Unless ofcourse part of the strategy was to do the 5 year plan in 4 years!
Have to agree though the talent at the younger age groups is fantastic. Also from ages 15 to 25 there are
possibly about 20 players who could/should become titled players. Time will tell and if they do a lot of the credit will go to the players themselves imho.
My error, now corrected at the top of this thread, was to recall that Daniel's P7 year was 2006 and not the actual answer of 2007. I have yet to make the classical mistake (made by a surprising number of fathers) of getting my child's date of birth wrong - I hope so but the combined research ability of the notice board readers might find an exception.
However, with Dec 2007 being 1 year through a five year plan that does not change the points I was trying to get across within that posting.
You are absolutely correct when you say that there are a large number of youngsters in the age group 15 to 25 capable of becoming titled players.
In the middle part of that age range I sent representatives to World U21 in Poland (I recall 2010) but I was unable to get Clement to India in 2011. As you know organising to play in different continent is much harder than a budget flight from a UK airport to the continent.
There could be 20 players capable of getting a title but not all will have the motivation to do the work to get there.
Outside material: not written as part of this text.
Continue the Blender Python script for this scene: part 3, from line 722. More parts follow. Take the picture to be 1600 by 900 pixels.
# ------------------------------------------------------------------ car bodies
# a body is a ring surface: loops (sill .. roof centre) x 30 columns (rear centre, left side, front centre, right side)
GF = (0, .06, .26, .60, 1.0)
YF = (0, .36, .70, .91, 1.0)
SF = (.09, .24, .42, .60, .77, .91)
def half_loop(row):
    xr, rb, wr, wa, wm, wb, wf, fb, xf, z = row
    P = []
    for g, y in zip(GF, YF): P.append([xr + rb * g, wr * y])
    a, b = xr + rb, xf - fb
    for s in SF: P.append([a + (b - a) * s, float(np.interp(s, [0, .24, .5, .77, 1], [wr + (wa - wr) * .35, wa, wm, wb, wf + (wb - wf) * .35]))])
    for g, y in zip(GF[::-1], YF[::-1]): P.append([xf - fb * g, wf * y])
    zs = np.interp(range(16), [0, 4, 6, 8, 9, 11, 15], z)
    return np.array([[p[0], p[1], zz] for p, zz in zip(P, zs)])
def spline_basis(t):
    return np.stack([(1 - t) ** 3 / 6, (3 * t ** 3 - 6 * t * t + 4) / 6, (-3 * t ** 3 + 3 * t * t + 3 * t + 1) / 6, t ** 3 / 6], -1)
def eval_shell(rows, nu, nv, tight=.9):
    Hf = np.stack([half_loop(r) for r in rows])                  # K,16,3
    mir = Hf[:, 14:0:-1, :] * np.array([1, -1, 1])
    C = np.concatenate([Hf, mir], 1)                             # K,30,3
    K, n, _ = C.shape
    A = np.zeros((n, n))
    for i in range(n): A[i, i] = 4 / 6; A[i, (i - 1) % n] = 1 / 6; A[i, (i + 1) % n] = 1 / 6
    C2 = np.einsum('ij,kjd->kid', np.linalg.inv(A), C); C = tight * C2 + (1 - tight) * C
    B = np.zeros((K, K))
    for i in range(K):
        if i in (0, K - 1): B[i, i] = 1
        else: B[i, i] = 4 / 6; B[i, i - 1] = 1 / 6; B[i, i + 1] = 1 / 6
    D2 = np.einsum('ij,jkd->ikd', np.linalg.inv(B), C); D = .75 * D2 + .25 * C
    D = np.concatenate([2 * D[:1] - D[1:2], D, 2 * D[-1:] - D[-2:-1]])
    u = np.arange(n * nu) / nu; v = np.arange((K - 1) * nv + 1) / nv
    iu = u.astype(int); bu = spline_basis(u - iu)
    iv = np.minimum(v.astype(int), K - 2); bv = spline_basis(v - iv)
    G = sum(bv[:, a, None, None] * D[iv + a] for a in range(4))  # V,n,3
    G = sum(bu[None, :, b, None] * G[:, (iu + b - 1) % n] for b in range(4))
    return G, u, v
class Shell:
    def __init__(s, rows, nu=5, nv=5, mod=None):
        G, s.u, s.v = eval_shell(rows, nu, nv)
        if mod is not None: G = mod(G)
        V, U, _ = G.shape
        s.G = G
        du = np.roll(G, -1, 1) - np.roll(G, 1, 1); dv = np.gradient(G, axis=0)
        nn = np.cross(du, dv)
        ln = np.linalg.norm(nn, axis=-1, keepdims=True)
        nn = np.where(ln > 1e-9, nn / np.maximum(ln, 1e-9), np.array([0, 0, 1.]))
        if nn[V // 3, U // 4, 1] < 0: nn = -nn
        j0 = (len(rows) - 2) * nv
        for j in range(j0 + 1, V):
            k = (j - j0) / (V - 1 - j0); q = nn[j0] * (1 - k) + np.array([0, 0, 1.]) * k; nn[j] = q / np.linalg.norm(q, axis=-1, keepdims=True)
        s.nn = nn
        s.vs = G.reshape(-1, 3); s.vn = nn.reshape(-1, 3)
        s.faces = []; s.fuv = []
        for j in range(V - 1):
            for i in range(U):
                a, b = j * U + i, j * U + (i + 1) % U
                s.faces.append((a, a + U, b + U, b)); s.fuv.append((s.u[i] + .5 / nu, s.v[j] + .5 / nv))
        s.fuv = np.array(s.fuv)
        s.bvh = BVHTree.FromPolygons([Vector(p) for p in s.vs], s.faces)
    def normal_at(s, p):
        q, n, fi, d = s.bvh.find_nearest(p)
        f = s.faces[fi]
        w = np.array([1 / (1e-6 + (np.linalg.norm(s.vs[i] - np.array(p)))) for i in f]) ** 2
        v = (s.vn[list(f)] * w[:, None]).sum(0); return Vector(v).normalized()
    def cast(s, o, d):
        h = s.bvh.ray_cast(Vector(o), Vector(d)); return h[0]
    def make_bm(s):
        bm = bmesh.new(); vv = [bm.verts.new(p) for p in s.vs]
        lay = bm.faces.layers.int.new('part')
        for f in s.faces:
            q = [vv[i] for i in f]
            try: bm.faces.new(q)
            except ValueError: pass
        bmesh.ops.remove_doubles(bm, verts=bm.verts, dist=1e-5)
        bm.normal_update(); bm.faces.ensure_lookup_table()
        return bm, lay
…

IM's on average require something like 10,000 to 12,000 hours of study to become that strong. Even if 3/4 of that work has been done it can be a logical lifestyle decision to concentrate on University/Work/Family and we can't demand titles from all 20 in the next few years.
One way to make future titles more likely is to start using coaches in the top half of the age range you quote. This can be a win win situation but it was always my policy to only use coaches with a track record of succesful junior coaching. A high grade alone is not sufficient. At this point I must state that there are some excellent coaches out there who deserved more coaching opportunities than I gave them. This is akin to the perennial question for large businesses. To concentrate on core activities or to diversify.
Time here to name check the two of those most underused (by me) and most talented coaches. Neil Berry and Graeme Kafka. I hope they have a future role in the development of our elite juniors, preferably in an official capacity.